_What you need to do_
Set down the data below without change, skipping the pictures it holds.

_Source excerpt_
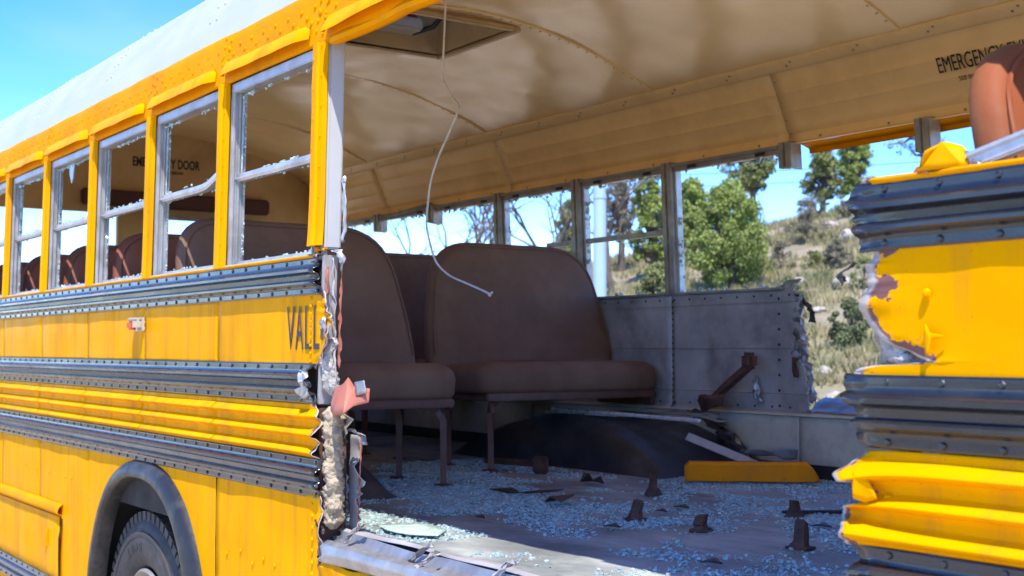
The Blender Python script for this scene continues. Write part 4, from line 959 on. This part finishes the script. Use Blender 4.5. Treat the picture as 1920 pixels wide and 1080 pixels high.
NL = ['second brown seat from the tear on the near side, seen through the second broken window', 'third brown seat on the near side, sunlit edge behind the third broken window',
      'fourth brown seat on the near side, sunlit edge behind the fourth broken window', 'rearmost brown seat on the near side, at the left edge of the picture']
for k in range(4):
    c = copy_tree(near)
    for ch in c.children:
        if ch.name.startswith(('backrest', 'cushion')): ch.material_slots[0].link = 'OBJECT'; ch.material_slots[0].material = M['suntintbrown']  # rows behind take the vinyl with sunlight mixed into its colour
    c.location = (-0.90 - 0.735 * (k + 1), 0.102, 0); tag(c, NL[k])
FL = ['brown seat top just visible between the two front seats', 'third brown seat from the front on the far side, behind the aisle seats', 'fourth brown seat on the far side, seen low through the broken windows']
for k in range(3):
    c = copy_tree(farS); c.location = (-1.285 - 0.76 * (k + 1), 1.375, 0); c.rotation_euler.z = R((1.5, -1, 1)[k]); tag(c, FL[k])
sr = make_seat(0.86, True, 14, 'suntintred', 1.0, tl_=0.0); sr.location = (2.525, 0.10, 0)
tag(sr, 'sunlit reddish brown seat back above the torn front section', 'bus seat', SG)

# ------------------------------------------------------------------ floor debris
def stub(x, y, h, lean, seed, label, kind=0):
    m = MB(); m.box(-0.034, 0.034, -0.026, 0.026, 0.0, 0.007, 0.003)
    st = len(m.V)
    if kind == 0: m.tube([(0, 0, 0.004), (0.002, 0, 0.02), (0.004, 0.002, h * 0.6), (0.008, 0.004, h)], [0.026, 0.020, 0.018, 0.017], 6)
    else: m.tube([(0, 0, 0.004), (0.0, 0, 0.02), (0.004, 0.0, h * 0.7), (0.012, 0.003, h)], [0.034, 0.026, 0.016, 0.011], 7)
    for v in m.V[st:]:
        if v.z > h * 0.5: v.z += 0.034 * nz3(v.x * 60, v.y * 60, seed); v.x += lean * (v.z - h * 0.5)
    m.rivet((-0.024, 0.0, 0.006), (0, 0, 1), 0.008, 0.008)
    o = m.build('seat_leg_stub', 'rust', None, True, 30, (x, y, 0.0006)); o.rotation_euler.z = seed * 1.3
    o['fixed'] = 1; del o['fixed']
    tag(o, label, 'metal stub', 'rusty seat leg stubs left bolted to the floor')
stub(0.215, 0.93, 0.060, 0.2, 1, 'rusty leg stub left of centre on the glass-strewn floor, upright square end', 0)
stub(-0.252, 1.403, 0.066, 0.0, 2, 'cone-shaped rusty stub in front of the wheel hump', 1)
stub(0.507, 0.925, 0.050, -0.45, 3, 'middle rusty leg stub of the nearest row of three', 0)
stub(0.432, 1.379, 0.044, 0.3, 4, 'rusty leg stub nearest the yellow strip, beside a thin dark splinter', 0)
stub(0.883, 0.92, 0.068, -0.2, 5, 'nearest rusty leg stub, beside the torn front section', 0)
fold_ = lambda nm, ol, mat, seed, label, cat, amp=0.01: tag(fold(nm, ol, mat, seed, 0.003, amp, None), label, cat)
def scrap(nm, x, y, ol, mat, seed, label, cat, amp=0.008):
    bm_o = fold(nm, [(a, b, c + 0.006) for a, b, c in ol], mat, seed, 0.003, amp, BUS); bm_o.parent = None; bm_o.location = (x, y, 0.004); tag(bm_o, label, cat); return bm_o
scrap('rust_scrap', -0.655, 1.446, [(-0.05, -0.02, 0), (-0.03, 0.02, 0.0), (0.04, 0.03, 0.0), (0.055, 0.0, 0.03), (0.02, -0.01, 0.012), (-0.02, -0.01, 0.03), (-0.055, 0.0, 0.035)], 'rust', 3, 'crumpled rusty scrap on the floor in front of the wheel hump', 'metal scrap')
scrap('rust_scrap', -0.213, 0.967, [(-0.06, -0.02, 0.0), (-0.03, 0.03, 0.01), (0.03, 0.035, 0.02), (0.06, 0.0, 0.02), (0.04, -0.03, 0.0), (-0.02, -0.03, 0.02)], 'rust', 9, 'flat rusty plate scrap lying on the glass crumbs mid floor', 'metal scrap', 0.012)
scrap('dark_scrap', -0.52, 1.02, [(-0.16, -0.02, 0.0), (-0.06, 0.01, 0.012), (0.02, -0.01, 0.0), (0.12, 0.05, 0.02), (0.17, 0.07, 0.025), (0.06, 0.0, 0.0), (-0.04, -0.03, 0.0)], 'scrap', 5, 'thin black bent splinter on the floor below the far seat', 'scrap')
o = MB().tube([(0, 0, 0.006), (0.09, 0.14, 0.007), (0.18, 0.34, 0.006)], 0.007, 5).build('dark_splinter', 'scrap', None, True, 30, (0.36, 1.40, 0)); tag(o, 'thin dark splinter lying beside a rusty stub', 'scrap')
for i, (x, y, s) in enumerate(((0.10, 1.22, 0.03), (0.14, 1.10, 0.022), (0.33, 0.75, 0.03), (-0.05, 0.55, 0.02), (0.95, 0.55, 0.03), (0.66, 1.25, 0.03))):
    lb = ['small black chip far back on the floor', 'small black chip behind the middle rusty stubs', 'black chip left of the nearest rusty stubs', 'black chip at the edge of the sunlit floor', 'black chip near the bottom edge of the picture', 'black chip between the right rusty stubs'][i]
    scrap('black_chip', x, y, [(-s, -s * .4, 0), (s * .3, -s * .6, 0.004), (s, s * .2, 0.0), (-s * .2, s * .6, 0.008)], 'scrap', 20 + i, lb, 'scrap', 0.003)
# fallen yellow drip rail
t = Matrix.Translation((-0.33, 1.955, 0)) @ Matrix.Rotation(math.atan2(0.371, 0.303), 4, 'Z')
V = []; F = []; n = 26; L = 0.50
pr = [(0.02, 0.012), (-0.002, 0.012), (-0.012, 0.015), (-0.014, 0.075), (-0.006, 0.083), (0.02, 0.085)]
for i in range(n + 1):
    u = i / n; x = -L / 2 + L * u; e = min(1, u / 0.04 + 0.75, (1 - u) / 0.10 + 0.35)
    for y, z in pr: V.append(t @ Vector((x, y, 0.004 + (z - 0.004) * (e if z > 0.05 else 1) + 0.002 * nz3(x * 9, z * 9, 1))))
k = len(pr)
for i in range(n):
    for j in range(k - 1): a = i * k + j; F.append((a, a + 1, a + k + 1, a + k))
yo = bpy.data.objects.new('fallen_drip_rail', None); COL.objects.link(yo)
o = mk('rail_strip', V, F, 'orange', yo, True, 30); o.modifiers.new('t', 'SOLIDIFY').thickness = 0.002
mb = MB()
for xx in (-0.11, 0.12):
    for zz in (0.028, 0.066): mb.rivet(t @ Vector((xx, -0.014, zz)), t.to_3x3() @ Vector((0, -1, 0)), 0.008, 0.003)
tag(mb.build('rivets', 'orange', yo), kind='stuff')
tag(yo, 'orange yellow metal strip lying on the floor below the pale kick panel', 'metal strip')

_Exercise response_
The Blender Python script for this scene continues. Write part 4, from line 959 on. This part finishes the script. Use Blender 4.5. Treat the picture as 1920 pixels wide and 1080 pixels high.
NL = ['second brown seat from the tear on the near side, seen through the second broken window', 'third brown seat on the near side, sunlit edge behind the third broken window',
      'fourth brown seat on the near side, sunlit edge behind the fourth broken window', 'rearmost brown seat on the near side, at the left edge of the picture']
for k in range(4):
    c = copy_tree(near)
    for ch in c.children:
        if ch.name.startswith(('backrest', 'cushion')): ch.material_slots[0].link = 'OBJECT'; ch.material_slots[0].material = M['suntintbrown']  # rows behind take the vinyl with sunlight mixed into its colour
    c.location = (-0.90 - 0.735 * (k + 1), 0.102, 0); tag(c, NL[k])
FL = ['brown seat top just visible between the two front seats', 'third brown seat from the front on the far side, behind the aisle seats', 'fourth brown seat on the far side, seen low through the broken windows']
for k in range(3):
    c = copy_tree(farS); c.location = (-1.285 - 0.76 * (k + 1), 1.375, 0); c.rotation_euler.z = R((1.5, -1, 1)[k]); tag(c, FL[k])
sr = make_seat(0.86, True, 14, 'suntintred', 1.0, tl_=0.0); sr.location = (2.525, 0.10, 0)
tag(sr, 'sunlit reddish brown seat back above the torn front section', 'bus seat', SG)

# ------------------------------------------------------------------ floor debris
def stub(x, y, h, lean, seed, label, kind=0):
    m = MB(); m.box(-0.034, 0.034, -0.026, 0.026, 0.0, 0.007, 0.003)
    st = len(m.V)
    if kind == 0: m.tube([(0, 0, 0.004), (0.002, 0, 0.02), (0.004, 0.002, h * 0.6), (0.008, 0.004, h)], [0.026, 0.020, 0.018, 0.017], 6)
    else: m.tube([(0, 0, 0.004), (0.0, 0, 0.02), (0.004, 0.0, h * 0.7), (0.012, 0.003, h)], [0.034, 0.026, 0.016, 0.011], 7)
    for v in m.V[st:]:
        if v.z > h * 0.5: v.z += 0.034 * nz3(v.x * 60, v.y * 60, seed); v.x += lean * (v.z - h * 0.5)
    m.rivet((-0.024, 0.0, 0.006), (0, 0, 1), 0.008, 0.008)
    o = m.build('seat_leg_stub', 'rust', None, True, 30, (x, y, 0.0006)); o.rotation_euler.z = seed * 1.3
    o['fixed'] = 1; del o['fixed']
    tag(o, label, 'metal stub', 'rusty seat leg stubs left bolted to the floor')
stub(0.215, 0.93, 0.060, 0.2, 1, 'rusty leg stub left of centre on the glass-strewn floor, upright square end', 0)
stub(-0.252, 1.403, 0.066, 0.0, 2, 'cone-shaped rusty stub in front of the wheel hump', 1)
stub(0.507, 0.925, 0.050, -0.45, 3, 'middle rusty leg stub of the nearest row of three', 0)
stub(0.432, 1.379, 0.044, 0.3, 4, 'rusty leg stub nearest the yellow strip, beside a thin dark splinter', 0)
stub(0.883, 0.92, 0.068, -0.2, 5, 'nearest rusty leg stub, beside the torn front section', 0)
fold_ = lambda nm, ol, mat, seed, label, cat, amp=0.01: tag(fold(nm, ol, mat, seed, 0.003, amp, None), label, cat)
def scrap(nm, x, y, ol, mat, seed, label, cat, amp=0.008):
    bm_o = fold(nm, [(a, b, c + 0.006) for a, b, c in ol], mat, seed, 0.003, amp, BUS); bm_o.parent = None; bm_o.location = (x, y, 0.004); tag(bm_o, label, cat); return bm_o
scrap('rust_scrap', -0.655, 1.446, [(-0.05, -0.02, 0), (-0.03, 0.02, 0.0), (0.04, 0.03, 0.0), (0.055, 0.0, 0.03), (0.02, -0.01, 0.012), (-0.02, -0.01, 0.03), (-0.055, 0.0, 0.035)], 'rust', 3, 'crumpled rusty scrap on the floor in front of the wheel hump', 'metal scrap')
scrap('rust_scrap', -0.213, 0.967, [(-0.06, -0.02, 0.0), (-0.03, 0.03, 0.01), (0.03, 0.035, 0.02), (0.06, 0.0, 0.02), (0.04, -0.03, 0.0), (-0.02, -0.03, 0.02)], 'rust', 9, 'flat rusty plate scrap lying on the glass crumbs mid floor', 'metal scrap', 0.012)
scrap('dark_scrap', -0.52, 1.02, [(-0.16, -0.02, 0.0), (-0.06, 0.01, 0.012), (0.02, -0.01, 0.0), (0.12, 0.05, 0.02), (0.17, 0.07, 0.025), (0.06, 0.0, 0.0), (-0.04, -0.03, 0.0)], 'scrap', 5, 'thin black bent splinter on the floor below the far seat', 'scrap')
o = MB().tube([(0, 0, 0.006), (0.09, 0.14, 0.007), (0.18, 0.34, 0.006)], 0.007, 5).build('dark_splinter', 'scrap', None, True, 30, (0.36, 1.40, 0)); tag(o, 'thin dark splinter lying beside a rusty stub', 'scrap')
for i, (x, y, s) in enumerate(((0.10, 1.22, 0.03), (0.14, 1.10, 0.022), (0.33, 0.75, 0.03), (-0.05, 0.55, 0.02), (0.95, 0.55, 0.03), (0.66, 1.25, 0.03))):
    lb = ['small black chip far back on the floor', 'small black chip behind the middle rusty stubs', 'black chip left of the nearest rusty stubs', 'black chip at the edge of the sunlit floor', 'black chip near the bottom edge of the picture', 'black chip between the right rusty stubs'][i]
    scrap('black_chip', x, y, [(-s, -s * .4, 0), (s * .3, -s * .6, 0.004), (s, s * .2, 0.0), (-s * .2, s * .6, 0.008)], 'scrap', 20 + i, lb, 'scrap', 0.003)
# fallen yellow drip rail
t = Matrix.Translation((-0.33, 1.955, 0)) @ Matrix.Rotation(math.atan2(0.371, 0.303), 4, 'Z')
V = []; F = []; n = 26; L = 0.50
pr = [(0.02, 0.012), (-0.002, 0.012), (-0.012, 0.015), (-0.014, 0.075), (-0.006, 0.083), (0.02, 0.085)]
for i in range(n + 1):
    u = i / n; x = -L / 2 + L * u; e = min(1, u / 0.04 + 0.75, (1 - u) / 0.10 + 0.35)
    for y, z in pr: V.append(t @ Vector((x, y, 0.004 + (z - 0.004) * (e if z > 0.05 else 1) + 0.002 * nz3(x * 9, z * 9, 1))))
k = len(pr)
for i in range(n):
    for j in range(k - 1): a = i * k + j; F.append((a, a + 1, a + k + 1, a + k))
yo = bpy.data.objects.new('fallen_drip_rail', None); COL.objects.link(yo)
o = mk('rail_strip', V, F, 'orange', yo, True, 30); o.modifiers.new('t', 'SOLIDIFY').thickness = 0.002
mb = MB()
for xx in (-0.11, 0.12):
    for zz in (0.028, 0.066): mb.rivet(t @ Vector((xx, -0.014, zz)), t.to_3x3() @ Vector((0, -1, 0)), 0.008, 0.003)
tag(mb.build('rivets', 'orange', yo), kind='stuff')
tag(yo, 'orange yellow metal strip lying on the floor below the pale kick panel', 'metal strip')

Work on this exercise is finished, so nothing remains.